Would the baby have the blue eyes of Azad Saydo her forbidden lover, or the dark black eyes of the ISIS fighter who had raped her? Nazo is dying to know. 

Nazo is an eighteen-year old Yazidi girl from Shingal in Iraqi Kurdistan. On a dusty August day, ISIS men drag her out of her village together with Sarah, her little deaf mute sister, to be traded as sex slaves. 

Nazo must escape slavery to join her lover. She thinks her Azad is trapped by ISIS with thousands of other Yazidi families at the slopes of Mount Shingal. She blows her dreams into the universe like feathers in the whirl wind and struggles with her fate on the roads she took to avoid it.

How do you review a literary masterpiece judiciously? I asked myself this question at less than 20 pages in. At around 40 I was trying not to cry, and at 60 I was angry. Angry with the world for being filled with injustice and violence, and angry at the author for not bringing us this story sooner. And angry with myself because never will the words that I write carry the same importance as the words within this book.

It is a human responsibility to practice empathy and charity towards others. What Comes with the Dust shows us why that is. When violent, fanatic groups like ISIS exist, the collective others of the world need to come together in love and support to dampen their hateful efforts.

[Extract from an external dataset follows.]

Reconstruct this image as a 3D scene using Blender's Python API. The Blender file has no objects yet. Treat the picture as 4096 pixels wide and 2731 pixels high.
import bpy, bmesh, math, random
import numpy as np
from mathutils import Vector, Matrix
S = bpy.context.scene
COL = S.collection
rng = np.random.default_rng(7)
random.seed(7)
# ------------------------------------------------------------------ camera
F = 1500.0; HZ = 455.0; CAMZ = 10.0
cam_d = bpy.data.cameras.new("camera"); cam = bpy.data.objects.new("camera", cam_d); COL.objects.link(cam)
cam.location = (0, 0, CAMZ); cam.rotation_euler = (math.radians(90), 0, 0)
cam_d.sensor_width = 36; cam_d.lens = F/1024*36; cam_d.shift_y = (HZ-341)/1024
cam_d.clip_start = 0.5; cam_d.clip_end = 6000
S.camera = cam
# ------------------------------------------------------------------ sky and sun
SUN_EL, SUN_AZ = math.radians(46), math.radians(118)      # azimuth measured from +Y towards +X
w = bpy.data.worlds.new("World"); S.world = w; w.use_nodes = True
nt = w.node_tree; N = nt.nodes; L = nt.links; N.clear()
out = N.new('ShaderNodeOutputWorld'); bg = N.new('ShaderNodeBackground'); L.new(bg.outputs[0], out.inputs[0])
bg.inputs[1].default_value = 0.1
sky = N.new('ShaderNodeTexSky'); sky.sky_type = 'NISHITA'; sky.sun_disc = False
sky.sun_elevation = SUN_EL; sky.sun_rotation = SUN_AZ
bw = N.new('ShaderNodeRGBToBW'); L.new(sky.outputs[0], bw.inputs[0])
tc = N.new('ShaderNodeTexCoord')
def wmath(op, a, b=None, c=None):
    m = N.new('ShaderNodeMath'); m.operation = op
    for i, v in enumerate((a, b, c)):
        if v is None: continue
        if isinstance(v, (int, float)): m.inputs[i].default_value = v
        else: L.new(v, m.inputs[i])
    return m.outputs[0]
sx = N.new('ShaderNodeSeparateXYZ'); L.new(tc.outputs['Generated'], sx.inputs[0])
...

While this book is an excellent story in and of itself, it also shows us the personal narratives in all their gruesome detail that we aren’t hearing about on the news. Mustafa deftly weaves realism with various spiritual traditions that puts any long-held conservative views of the Western world to shame. Mustafa portrays the Yazidi people remaining peacefully curious and respectful of other peoples and beliefs even during the violent inquisition and eventual diaspora they faced. Yes, this is a work of fiction. But Mustafa’s lessons are ones for all to aspire to that are directly applicable to our current political and social climate.